Przyznaję się do Mikuły. To jest mój kolega. Mojego kolegę dałem na stanowisko. Zaakceptowałem pana Tomasza Rogalę na prezesa, bo rzeczywiście z nim współpracowałem. I trzeci - przyznaję się do Srokowskiego, chociaż po nim jeżdżą.
- Wierzę, że Ziobro w tej sprawie nie będzie miał wyboru, podejmuje decyzję, wysyła wniosek o uchylenie immunitetu do Parlamentu Europejskiego - mówił dalej poseł Lewicy. Stwierdził, że "to jest właśnie przykład tego, jak ta czarna ośmiornica obsiadła spółki Skarbu Państwa".
Mucha: oni muszą mieć swoją własną oligarchię, żeby przetrwać
Joanna Mucha z Polski 2050 mówiła, że "poza utrzymaniem władzy, drugim celem PiS-u jest tworzenie własnej oligarchii". - Muszą mieć swoją oligarchię, żeby później przetrwać. Właśnie ta sprawa o tym świadczy - dodała.
- Jak to można zakwalifikować prawnie, to niech prawnicy się nad tym zastanawiają. Na pewno można się przyczepić do kwestii ładu korporacyjnego, czyli wybierania przez odpowiednie ciała tych osób (do państwowych spółek - red.). Natomiast czy oni działali - mogłoby się zdawać - w zorganizowanej grupie przestępczej, czy nie, czy to są tylko ich indywidualne chęci wpłaty, mam nadzieję, że kiedyś będzie mógł to ocenić niezależny sąd - dodała posłanka.
- My jako opozycja naprawdę mamy wielkie zadanie, żeby w przyszłej kadencji tego typu rzeczy w ogóle nie były możliwe - powiedziała.

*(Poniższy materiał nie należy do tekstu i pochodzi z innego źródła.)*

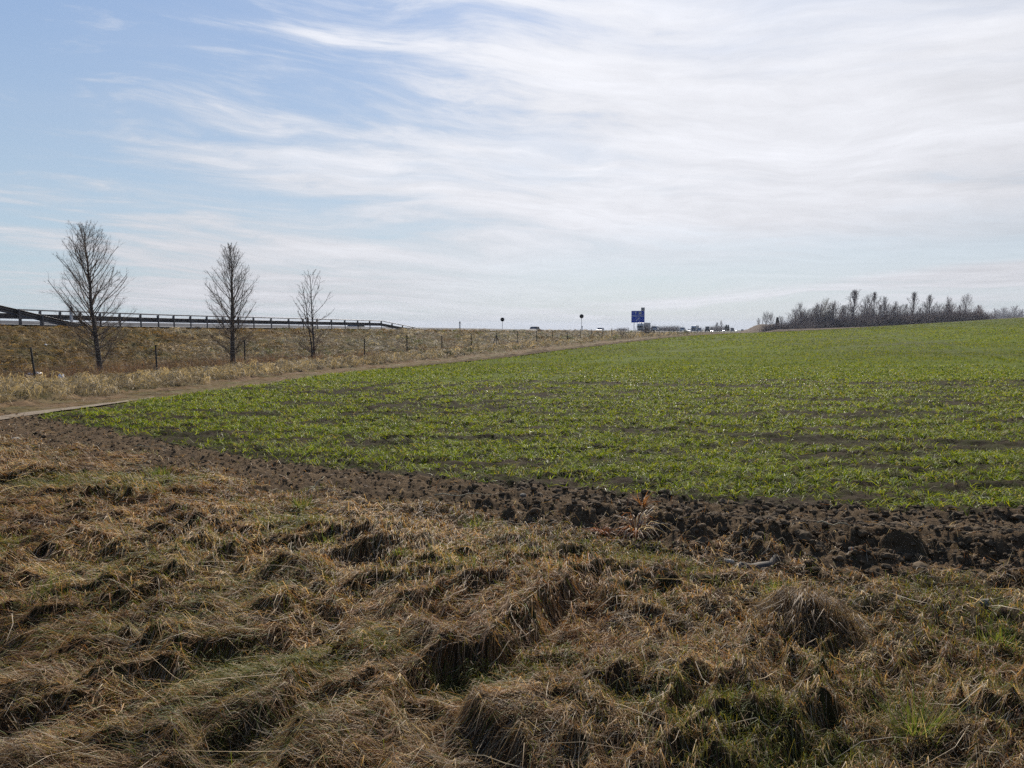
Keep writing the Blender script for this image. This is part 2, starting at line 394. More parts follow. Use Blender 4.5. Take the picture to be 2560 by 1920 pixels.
# ---------------------------------------------------------------- the ground, one polar sheet cut into its zones
def ground():
    azd = np.linspace(R(-44), R(44), 980)
    azc = np.linspace(R(44), R(316), 70)[1:-1]
    az = np.concatenate([azd, azc]); na = len(az)
    r = np.concatenate([np.geomspace(.3, 1.9, 10)[:-1], np.geomspace(1.9, 420, 900), np.geomspace(430, 1800, 16)])
    nr = len(r)
    A, Rr = np.meshgrid(az, r)
    X = Rr * np.sin(A); Y = Rr * np.cos(A)
    Z = np.where(Rr < 420, H(X, Y), base(X, Y))
    V = np.stack([X.ravel(), Y.ravel(), Z.ravel()], 1)
    V = np.concatenate([V, [[0, 0, float(H(np.zeros(1), np.zeros(1))[0])]]])
    i, j = np.meshgrid(np.arange(nr - 1), np.arange(na), indexing='ij')
    j2 = (j + 1) % na
    Q = np.stack([i * na + j, i * na + j2, (i + 1) * na + j2, (i + 1) * na + j], -1).reshape(-1, 4)[:, ::-1]
    c = V[Q].mean(1); x, y = c[:, 0], c[:, 1]
    rr = np.hypot(x, y)
    rag = (fbm(x * 1.1, y * 1.1, 4) - .5) * .9
    yc, ys, v = y_crop(x), y_soil(x), vfence(x, y); u, s = us(x, y)
    ev = edge_v(y) + (fbm(x * .6, y * .6, 3) - .5) * .5
    zone = np.full(len(Q), 0)                                         # 0 verge
    ahead = y > ys + rag * .5
    zone[ahead] = 1                                                    # 1 soil
    zone[ahead & (v > ev) & (y > yc + rag * .35)] = 2                  # 2 crop
    zone[(zone == 2) & (y > 26)] = 3                                    # 3 crop, far
    lf = ahead & (v <= ev)
    zone[lf] = 5                                                        # 5 track
    zone[lf & (v < lim(y) - .2 + rag)] = 4                                      # 4 straw strip
    zone[(y > 13) & (u > 25 + rag) & (u < 100)] = 6                     # 6 embankment
    zone[(y <= 13) & (u > 25)] = 6
    zone[(y > 250.5) & (zone != 6)] = 8                                 # 8 margin
    zone[(y > 300) & (u < 34)] = 7                                      # 7 plain
    zone[(rr > 425)] = 7
    zone[(u >= 100)] = 7
    names = {0: ('ground', 'verge', 'bare thatchy ground of the grass verge in the foreground'), 1: ('ploughed_soil', 'soil', None), 2: ('field', 'cropsoil', None), 3: ('field', 'cropfar', None),
             4: ('ground', 'straw', None), 5: ('track', 'track', None), 6: ('embankment', 'bank', None), 7: ('plain', 'plain', None), 8: ('field_margin', 'margin', None)}
    for k, (nm, mt, _) in names.items():
        q = Q[zone == k]
        if k == 0:
            tri = np.stack([np.full(na, len(V) - 1), (np.arange(na) + 1) % na, np.arange(na)], 1)
        else: tri = None
        used = np.unique(np.concatenate([q.ravel(), tri.ravel()]) if tri is not None else q.ravel())
        mp = np.zeros(len(V), np.int64); mp[used] = np.arange(len(used))
        me = mesh_np(nm, V[used], mp[q], True, tri=mp[tri] if tri is not None else None)
        tag(link(nm, me, M[mt]), kind='structure')
ground()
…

Gawkowski: naczelny szyderca III RP przeradza się w demiurga, który obraża kobiety
Goście "Kropki nad i" dyskutowali też o wypowiedzi prezesa PiS Jarosława Kaczyńskiego, który podczas sobotniego spotkania w Ełku mówił między innymi, że nie jest zwolennikiem "bardzo wczesnego macierzyństwa", bo "kobieta musi dojrzeć do tego, aby być matką". - Ale jak do 25. roku życia daje w szyję, to, trochę żartuję, ale nie jest to dobry prognostyk w tych sprawach - ocenił.
Gawkowski stwierdził, że "naczelny szyderca III RP, bo tak dzisiaj trzeba mówić o Kaczyńskim, przeradza się w demiurga, który obraża kobiety, odbiera im prawa, prowadzi politykę, która ma pokazać jak upodlona w myślach Kaczyńskiego jest kobieta". - Trzeba mocno powiedzieć. To nie jest tak, że to jest przypadkowa wypowiedź. Słuchałem kilka razy tego, co powiedział pan Kaczyński. To jest wypowiedź przemyślana, mocna i mająca określony cel - odebrać godność kobiecie - dodał.

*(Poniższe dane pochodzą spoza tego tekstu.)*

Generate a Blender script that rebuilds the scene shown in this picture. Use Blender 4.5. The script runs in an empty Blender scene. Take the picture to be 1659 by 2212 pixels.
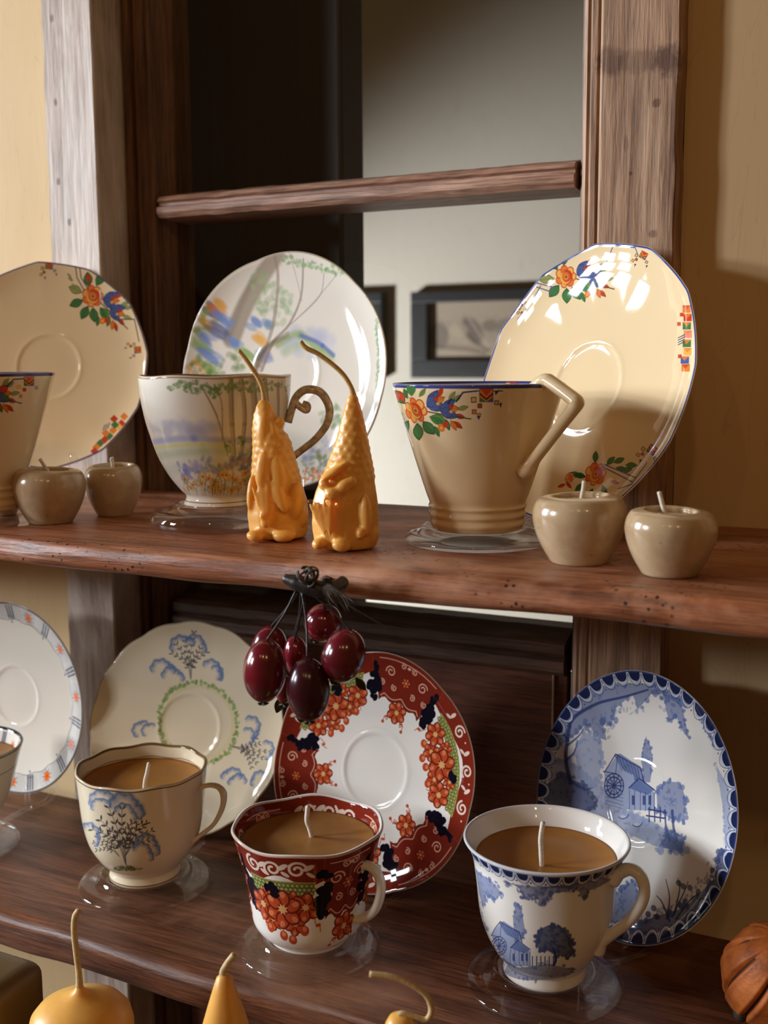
import bpy, bmesh, math, random
import numpy as np
from mathutils import Vector, Matrix

random.seed(7)
rng = np.random.default_rng(7)
sc = bpy.context.scene
col = sc.collection
PI = math.pi

# ------------------------------------------------------------------ camera
FPX, CX, CY = 2400.0, 829.5, 1106.0            # focal length in pixels of a 1659 x 2212 frame
HC = 0.10                                      # camera height over the upper shelf
pitch, yaw, roll = math.atan(326 / FPX), math.radians(26.2), math.radians(-0.29)
fw = np.array([-math.sin(yaw) * math.cos(pitch), math.cos(yaw) * math.cos(pitch), -math.sin(pitch)])
r0 = np.array([math.cos(yaw), math.sin(yaw), 0.0]); u0 = np.cross(r0, fw)
rt = r0 * math.cos(roll) + u0 * math.sin(roll); up = -r0 * math.sin(roll) + u0 * math.cos(roll)
CAM = np.array([0, 0, HC])
cd = bpy.data.cameras.new('camera'); cam = bpy.data.objects.new('camera', cd); col.objects.link(cam)
cam.matrix_world = Matrix(((rt[0], up[0], -fw[0], 0), (rt[1], up[1], -fw[1], 0), (rt[2], up[2], -fw[2], HC), (0, 0, 0, 1)))
cd.sensor_fit = 'HORIZONTAL'; cd.sensor_width = 36; cd.lens = FPX / 1659 * 36
cd.clip_start = 0.01; cd.clip_end = 50
cd.dof.use_dof = True; cd.dof.focus_distance = 0.62; cd.dof.aperture_fstop = 12
sc.camera = cam

# ------------------------------------------------------------------ world, lamps, exposure
wd = bpy.data.worlds.new('room_air'); sc.world = wd; wd.use_nodes = True
bg = wd.node_tree.nodes['Background']; bg.inputs[0].default_value = (0.85, 0.47, 0.21, 1); bg.inputs[1].default_value = 0.10
sc.view_settings.view_transform = 'Standard'; sc.view_settings.look = 'None'
sc.view_settings.gamma = 1; sc.view_settings.use_curve_mapping = False
sc.view_settings.exposure = -0.10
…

Mucha: Kaczyński nic nie wie na temat kobiet i na temat młodych ludzi
Również Joanna Mucha oceniła, że ta "knajacka wypowiedź" ma swój cel. - Tym celem jest odebranie elektoratu Konfederacji. Jarosław Kaczyński jest pod ścianą. Myślę, że już wie, że nie wygra wyborów. Myślę, że zrobi wszystko, żeby nie mieć nikogo po prawej stronie (sceny politycznej - red.) po przegranych dla siebie wyborach - stwierdziła.

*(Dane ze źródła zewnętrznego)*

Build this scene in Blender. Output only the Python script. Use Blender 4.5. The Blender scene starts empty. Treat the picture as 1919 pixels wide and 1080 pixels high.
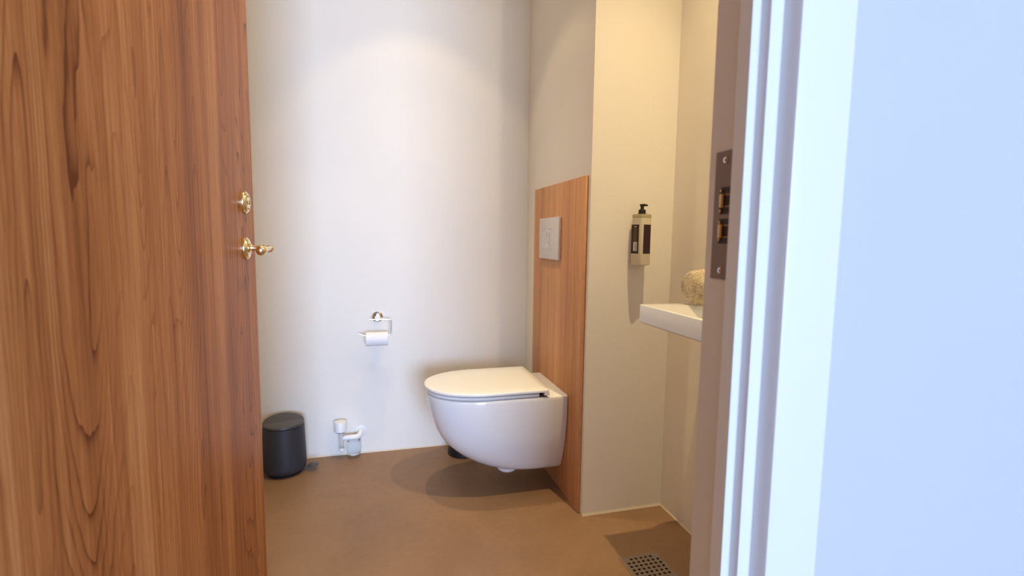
import bpy, bmesh, math, random
from math import sin, cos, pi, radians, sqrt
from mathutils import Vector, Matrix

random.seed(7)
S = bpy.context.scene
COL = S.collection

# ---------------------------------------------------------------- camera
YAW, PITCH, ROLL, FPX, CAM_H = 0.26553447, 0.09907327, 0.01263296, 941.262, 1.03
fw = Vector((sin(YAW)*cos(PITCH), cos(YAW)*cos(PITCH), -sin(PITCH)))
r0 = Vector((cos(YAW), -sin(YAW), 0))
u0 = r0.cross(fw)
rr = cos(ROLL)*r0 + sin(ROLL)*u0
uu = -sin(ROLL)*r0 + cos(ROLL)*u0
camd = bpy.data.cameras.new('camera')
cam = bpy.data.objects.new('camera', camd)
COL.objects.link(cam)
cam.matrix_world = Matrix(((rr.x, uu.x, -fw.x, 0), (rr.y, uu.y, -fw.y, 0), (rr.z, uu.z, -fw.z, CAM_H), (0, 0, 0, 1)))
camd.sensor_width = 36
camd.lens = FPX/1919*36
camd.clip_start = 0.02
camd.dof.use_dof = True
camd.dof.focus_distance = 1.75
camd.dof.aperture_fstop = 4.0
S.camera = cam

# ---------------------------------------------------------------- world, exposure
w = bpy.data.worlds.new('world'); S.world = w; w.use_nodes = True
w.node_tree.nodes['Background'].inputs[0].default_value = (0.55, 0.7, 1.0, 1)
w.node_tree.nodes['Background'].inputs[1].default_value = 0.3
S.view_settings.view_transform = 'Standard'
S.view_settings.look = 'None'
S.view_settings.gamma = 1
S.view_settings.use_curve_mapping = False
S.view_settings.exposure = 0.07

# ---------------------------------------------------------------- lights
WARM = (1.0, 0.785, 0.425)
COOL = (0.46, 0.645, 1.0)
CEIL = 2.7
def spot(name, x, y, power, deg=86, blend=0.35, color=WARM, z=CEIL-0.012, size=0.013):
    l = bpy.data.lights.new(name, 'SPOT'); l.energy = power; l.color = color
    l.spot_size = radians(deg); l.spot_blend = blend; l.shadow_soft_size = size
    o = bpy.data.objects.new(name, l); COL.objects.link(o); o.location = (x, y, z)
    return o
DOWNLIGHTS = [(0.16, 1.89, 44, 62, 12.5, 2.0), (0.84, 1.06, 90, 76, 7, 19), (-0.25, 1.45, 5, 80, 6, 5)]
for x, y, e1, a1, e2, e3 in DOWNLIGHTS:
    spot('downlight_beam', x, y, e1, a1, 1.0)       # bright centre of the beam
    spot('downlight_lamp', x, y, e2, 73, 0.22)     # reflector edge that draws the scallops
    spot('downlight_spill', x, y, e3, 172, 0.8)

# daylight comes through the hall window behind the camera
WX0, WX1, WZ0, WZ1, WY = -0.80, 1.70, 0.25, 2.25, -6.0
al = bpy.data.lights.new('window_daylight', 'AREA'); al.shape = 'RECTANGLE'
al.size = WX1-WX0; al.size_y = WZ1-WZ0; al.energy = 600; al.color = COOL
ao = bpy.data.objects.new('window_daylight', al); COL.objects.link(ao)
ao.location = ((WX0+WX1)/2, WY-0.16, (WZ0+WZ1)/2)
ao.rotation_euler = Vector((0, 1, 0)).to_track_quat('-Z', 'Z').to_euler()

# ---------------------------------------------------------------- materials
def mat(name, color, rough=0.5, metal=0.0, spec=0.5, coat=0.0, trans=0.0, ior=1.45):
    m = bpy.data.materials.new(name); m.use_nodes = True
    b = m.node_tree.nodes['Principled BSDF']
    b.inputs['Base Color'].default_value = (*color, 1)
    b.inputs['Roughness'].default_value = rough
    b.inputs['Metallic'].default_value = metal
    b.inputs['Specular IOR Level'].default_value = spec
    b.inputs['Coat Weight'].default_value = coat
    b.inputs['Transmission Weight'].default_value = trans
    b.inputs['IOR'].default_value = ior
    return m
def N(m, t, **kw):
    n = m.node_tree.nodes.new(t)
    for k, v in kw.items(): setattr(n, k, v)
    return n
def L(m, a, b): m.node_tree.links.new(a, b)
def ramp(m, pts):
    n = N(m, 'ShaderNodeValToRGB'); e = n.color_ramp.elements
    while len(e) < len(pts): e.new(0.5)
    for i, (p, c) in enumerate(pts):
        e[i].position = p; e[i].color = (*c, 1)
    return n
def mapping(m, scale, loc=(0, 0, 0), coord='Object'):
    tc = N(m, 'ShaderNodeTexCoord'); mp = N(m, 'ShaderNodeMapping')
    mp.inputs['Scale'].default_value = scale; mp.inputs['Location'].default_value = loc
    L(m, tc.outputs[coord], mp.inputs['Vector']); return mp
def noise(m, vec, scale, detail=3, rough=0.5, dist=0.0):
    n = N(m, 'ShaderNodeTexNoise'); n.inputs['Scale'].default_value = scale
    n.inputs['Detail'].default_value = detail; n.inputs['Roughness'].default_value = rough
    n.inputs['Distortion'].default_value = dist
    L(m, vec, n.inputs['Vector']); return n
def mathn(m, op, a, b=None, c=None):
    n = N(m, 'ShaderNodeMath', operation=op)
    for i, v in enumerate((a, b, c)):
        if v is None: continue
        if isinstance(v, (int, float)): n.inputs[i].default_value = v
        else: L(m, v, n.inputs[i])
    return n.outputs[0]
def bump(m, height, strength, dist=0.01):
    b = N(m, 'ShaderNodeBump'); b.inputs['Strength'].default_value = strength; b.inputs['Distance'].default_value = dist
    L(m, height, b.inputs['Height']); L(m, b.outputs[0], m.node_tree.nodes['Principled BSDF'].inputs['Normal'])

def paint_mat(name, color, var=0.03, bs=0.15):
    m = mat(name, color, 0.62, spec=0.3)
    mp = mapping(m, (1, 1, 1))
    n = noise(m, mp.outputs[0], 2.3, 4, 0.6)
    lo = tuple(c*(1-var) for c in color)
    rp = ramp(m, [(0.3, lo), (0.7, color)])
    L(m, n.outputs['Fac'], rp.inputs[0]); L(m, rp.outputs[0], m.node_tree.nodes['Principled BSDF'].inputs['Base Color'])
    n2 = noise(m, mp.outputs[0], 26, 5, 0.6); bump(m, n2.outputs['Fac'], bs, 0.002)
    return m
M_WALL = paint_mat('wall_paint', (0.87, 0.815, 0.735), 0.03, 0.35)
M_HALL = paint_mat('hall_paint', (0.59, 0.59, 0.62), 0.02, 0.1)
M_HALL_DIM = paint_mat('hall_paint_low_bounce', (0.30, 0.25, 0.21), 0.02, 0.1)  # unseen hall walls, colour made dark to cut bounced daylight
M_TRIM = mat('trim_gloss_paint', (0.80, 0.78, 0.78), 0.35)
M_JAMB = mat('jamb_paint', (0.86, 0.74, 0.60), 0.4)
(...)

Posłanka powiedziała, że prezes PiS "nic nie wie na temat kobiet i na temat młodych ludzi". - Nie wie tego, że młodzi ludzie dzisiaj nie mają dzieci dlatego, że właśnie stracili możliwość wzięcia kredytu, dlatego, że nie mają zdolności kredytowej - przez inflację, którą wywołał ten rząd, przez wysokie stopy procentowe. Ci, którzy chcieliby postarać się o drugie dziecko, myślą sobie: "raty kredytu tak wzrosły, że nie jestem w stanie tego utrzymać". Nie ma żłobków, były w KPO pieniądze na żłobki. Jak dziecko idzie do przedszkola, to rodzina musi myśleć o tym, żeby dać pieniądze na korepetycje, na zajęcia sportowe i tak dalej - wyliczała Joanna Mucha.